### THE TASK
Do not repeat pictures. Repeat exactly the lines of the listing below from its first line through the line with "COL = S.collection".

### DATA SHOWN
>>>>

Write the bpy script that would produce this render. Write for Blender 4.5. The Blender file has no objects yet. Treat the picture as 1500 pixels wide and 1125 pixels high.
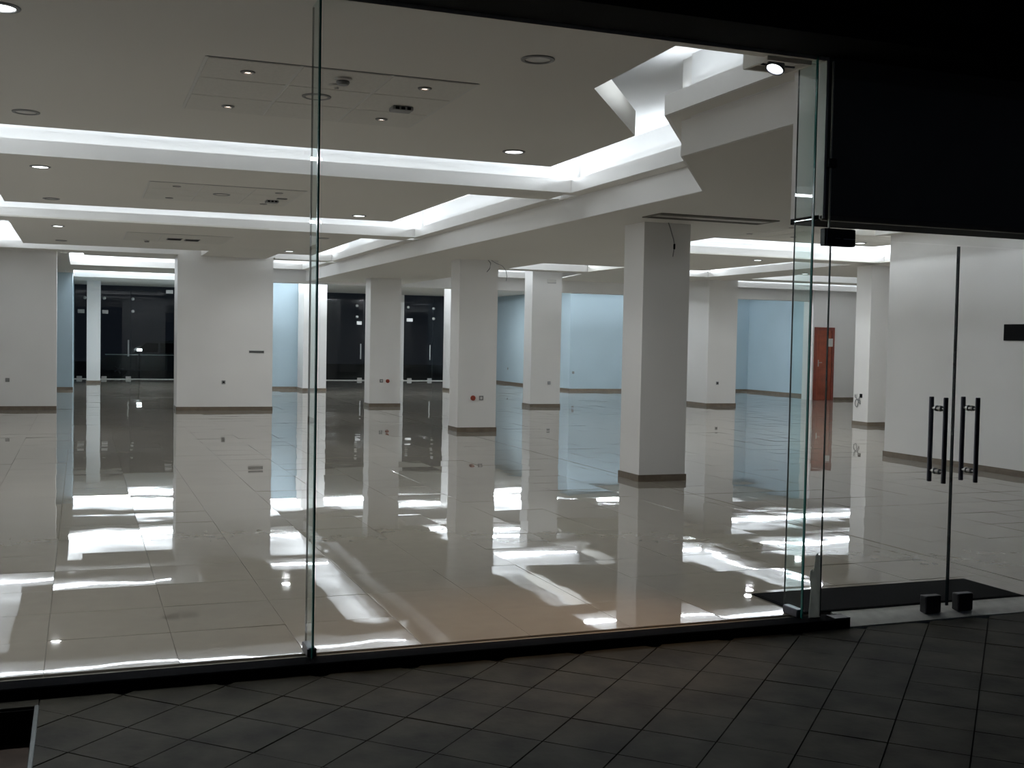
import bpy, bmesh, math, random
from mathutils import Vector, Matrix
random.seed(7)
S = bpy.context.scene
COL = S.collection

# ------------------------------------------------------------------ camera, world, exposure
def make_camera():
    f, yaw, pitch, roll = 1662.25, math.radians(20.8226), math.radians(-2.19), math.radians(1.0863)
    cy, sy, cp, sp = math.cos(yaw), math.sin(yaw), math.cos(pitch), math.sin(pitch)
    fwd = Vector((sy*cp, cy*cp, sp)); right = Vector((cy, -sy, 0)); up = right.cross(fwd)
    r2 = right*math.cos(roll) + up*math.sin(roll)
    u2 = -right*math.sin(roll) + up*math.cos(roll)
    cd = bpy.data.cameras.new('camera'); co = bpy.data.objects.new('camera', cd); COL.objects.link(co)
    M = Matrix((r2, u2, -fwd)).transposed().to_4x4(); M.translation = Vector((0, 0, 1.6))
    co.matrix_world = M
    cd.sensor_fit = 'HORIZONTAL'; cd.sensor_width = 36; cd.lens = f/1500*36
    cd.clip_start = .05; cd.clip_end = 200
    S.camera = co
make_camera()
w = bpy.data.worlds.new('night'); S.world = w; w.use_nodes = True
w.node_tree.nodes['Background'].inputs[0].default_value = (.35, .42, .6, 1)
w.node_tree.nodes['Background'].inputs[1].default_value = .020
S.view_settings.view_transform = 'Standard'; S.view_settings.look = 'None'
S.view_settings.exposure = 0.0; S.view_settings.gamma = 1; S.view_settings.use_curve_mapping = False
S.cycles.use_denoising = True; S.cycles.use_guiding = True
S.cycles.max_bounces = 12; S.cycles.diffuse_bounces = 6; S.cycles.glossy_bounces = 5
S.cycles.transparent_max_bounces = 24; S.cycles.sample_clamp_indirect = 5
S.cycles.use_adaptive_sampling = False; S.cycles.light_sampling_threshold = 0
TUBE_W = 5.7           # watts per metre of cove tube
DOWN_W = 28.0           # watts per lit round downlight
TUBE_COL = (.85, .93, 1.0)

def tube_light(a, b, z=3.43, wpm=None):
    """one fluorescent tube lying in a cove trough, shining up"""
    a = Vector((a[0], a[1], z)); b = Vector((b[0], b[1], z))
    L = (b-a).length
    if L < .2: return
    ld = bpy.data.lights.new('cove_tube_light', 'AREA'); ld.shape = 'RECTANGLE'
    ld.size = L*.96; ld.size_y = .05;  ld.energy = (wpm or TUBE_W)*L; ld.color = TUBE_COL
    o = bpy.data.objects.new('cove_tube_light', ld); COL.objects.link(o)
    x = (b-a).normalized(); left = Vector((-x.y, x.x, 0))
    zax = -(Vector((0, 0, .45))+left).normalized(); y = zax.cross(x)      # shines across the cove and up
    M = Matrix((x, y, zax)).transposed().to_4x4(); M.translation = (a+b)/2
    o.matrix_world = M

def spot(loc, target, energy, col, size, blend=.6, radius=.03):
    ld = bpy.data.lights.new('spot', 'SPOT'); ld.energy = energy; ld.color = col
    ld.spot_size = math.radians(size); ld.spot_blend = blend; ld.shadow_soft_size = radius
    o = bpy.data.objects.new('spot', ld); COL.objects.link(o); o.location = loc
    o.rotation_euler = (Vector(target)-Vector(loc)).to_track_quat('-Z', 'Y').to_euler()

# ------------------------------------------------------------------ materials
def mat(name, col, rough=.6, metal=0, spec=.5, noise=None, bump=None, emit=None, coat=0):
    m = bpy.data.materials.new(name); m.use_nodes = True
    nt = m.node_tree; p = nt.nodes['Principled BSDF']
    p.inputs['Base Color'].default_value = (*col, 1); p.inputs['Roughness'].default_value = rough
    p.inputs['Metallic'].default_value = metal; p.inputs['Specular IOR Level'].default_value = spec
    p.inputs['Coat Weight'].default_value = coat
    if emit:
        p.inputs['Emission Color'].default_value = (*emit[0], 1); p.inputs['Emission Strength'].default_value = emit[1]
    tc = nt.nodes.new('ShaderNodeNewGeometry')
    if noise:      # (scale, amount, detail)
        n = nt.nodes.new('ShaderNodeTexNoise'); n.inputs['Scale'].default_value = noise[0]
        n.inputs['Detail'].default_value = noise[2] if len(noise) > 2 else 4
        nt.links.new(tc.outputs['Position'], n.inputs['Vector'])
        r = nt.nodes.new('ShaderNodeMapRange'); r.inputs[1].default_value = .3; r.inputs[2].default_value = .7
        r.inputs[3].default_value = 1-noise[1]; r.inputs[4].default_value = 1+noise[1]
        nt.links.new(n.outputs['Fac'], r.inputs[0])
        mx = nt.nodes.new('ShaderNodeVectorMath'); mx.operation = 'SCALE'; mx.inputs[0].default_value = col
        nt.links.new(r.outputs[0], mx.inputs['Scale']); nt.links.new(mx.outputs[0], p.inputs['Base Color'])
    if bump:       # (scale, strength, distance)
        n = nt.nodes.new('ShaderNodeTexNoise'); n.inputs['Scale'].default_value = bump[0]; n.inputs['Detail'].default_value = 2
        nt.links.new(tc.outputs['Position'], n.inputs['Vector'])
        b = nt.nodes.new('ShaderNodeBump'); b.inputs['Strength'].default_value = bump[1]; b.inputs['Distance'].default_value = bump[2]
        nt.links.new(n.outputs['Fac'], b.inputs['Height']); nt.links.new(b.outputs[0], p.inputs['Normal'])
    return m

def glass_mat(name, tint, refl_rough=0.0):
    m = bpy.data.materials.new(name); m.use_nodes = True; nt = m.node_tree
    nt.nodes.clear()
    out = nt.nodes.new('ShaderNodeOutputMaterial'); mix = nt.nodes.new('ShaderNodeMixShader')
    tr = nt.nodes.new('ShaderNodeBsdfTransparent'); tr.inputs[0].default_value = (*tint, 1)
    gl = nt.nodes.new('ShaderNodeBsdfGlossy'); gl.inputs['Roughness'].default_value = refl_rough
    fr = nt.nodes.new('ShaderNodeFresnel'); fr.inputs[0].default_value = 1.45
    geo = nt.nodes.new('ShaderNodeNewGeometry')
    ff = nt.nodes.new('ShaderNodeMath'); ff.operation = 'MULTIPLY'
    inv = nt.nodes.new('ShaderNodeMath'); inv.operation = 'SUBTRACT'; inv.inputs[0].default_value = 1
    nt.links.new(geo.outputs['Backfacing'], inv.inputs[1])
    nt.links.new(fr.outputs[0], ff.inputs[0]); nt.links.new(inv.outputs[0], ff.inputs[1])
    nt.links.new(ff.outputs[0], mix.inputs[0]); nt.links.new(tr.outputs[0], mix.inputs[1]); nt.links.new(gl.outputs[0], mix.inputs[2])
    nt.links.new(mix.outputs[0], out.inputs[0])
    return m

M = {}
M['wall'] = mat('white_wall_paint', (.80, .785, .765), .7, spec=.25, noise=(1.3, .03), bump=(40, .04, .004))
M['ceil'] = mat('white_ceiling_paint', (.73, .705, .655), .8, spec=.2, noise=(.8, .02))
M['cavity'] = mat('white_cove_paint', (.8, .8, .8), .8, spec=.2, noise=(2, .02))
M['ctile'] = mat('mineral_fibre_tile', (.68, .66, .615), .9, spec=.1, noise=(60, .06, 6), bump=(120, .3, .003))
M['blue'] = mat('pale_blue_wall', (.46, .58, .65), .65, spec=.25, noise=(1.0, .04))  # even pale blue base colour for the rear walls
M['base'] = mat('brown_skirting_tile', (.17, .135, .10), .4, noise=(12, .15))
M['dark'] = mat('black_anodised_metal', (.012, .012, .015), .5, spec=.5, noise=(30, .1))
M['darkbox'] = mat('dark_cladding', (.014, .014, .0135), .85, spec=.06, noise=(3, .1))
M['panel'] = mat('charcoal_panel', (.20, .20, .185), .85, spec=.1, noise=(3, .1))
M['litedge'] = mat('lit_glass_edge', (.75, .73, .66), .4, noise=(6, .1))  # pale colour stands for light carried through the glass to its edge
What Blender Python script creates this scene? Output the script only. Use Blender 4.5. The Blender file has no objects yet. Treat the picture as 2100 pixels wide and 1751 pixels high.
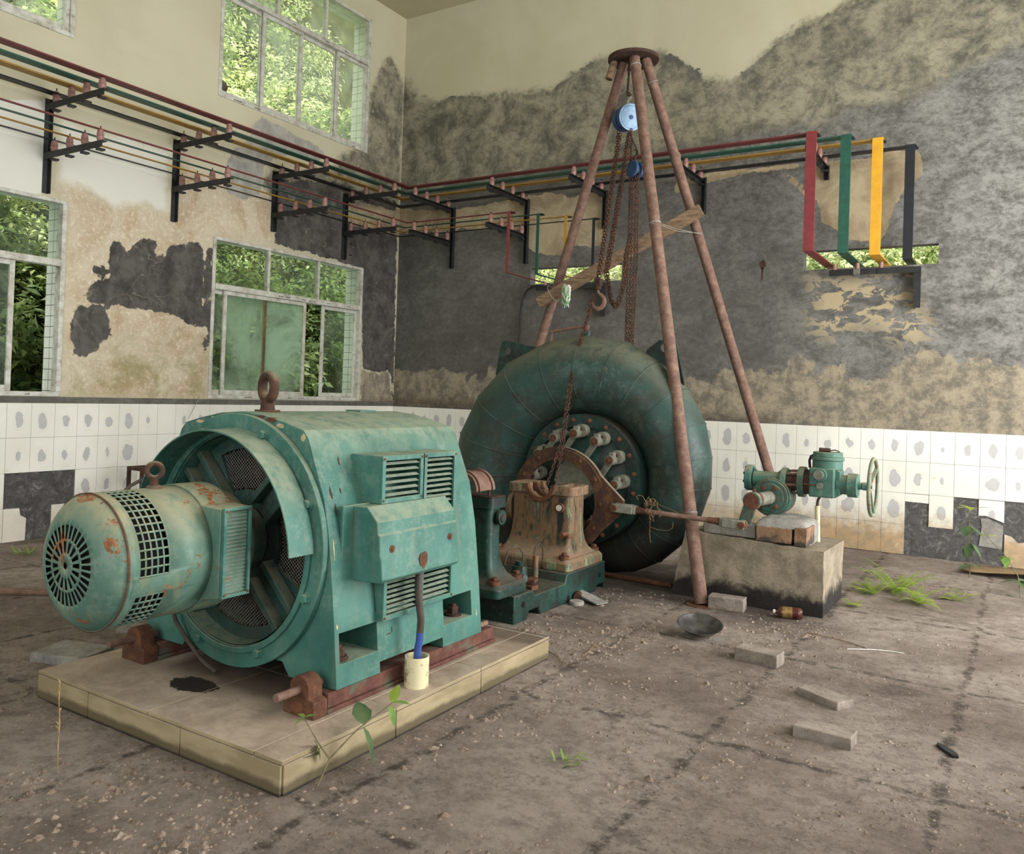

<<<<

### EXPECTED OUTPUT
Write the bpy script that would produce this render. Write for Blender 4.5. The Blender file has no objects yet. Treat the picture as 1500 pixels wide and 1125 pixels high.
import bpy, bmesh, math, random
from mathutils import Vector, Matrix
random.seed(7)
S = bpy.context.scene
COL = S.collection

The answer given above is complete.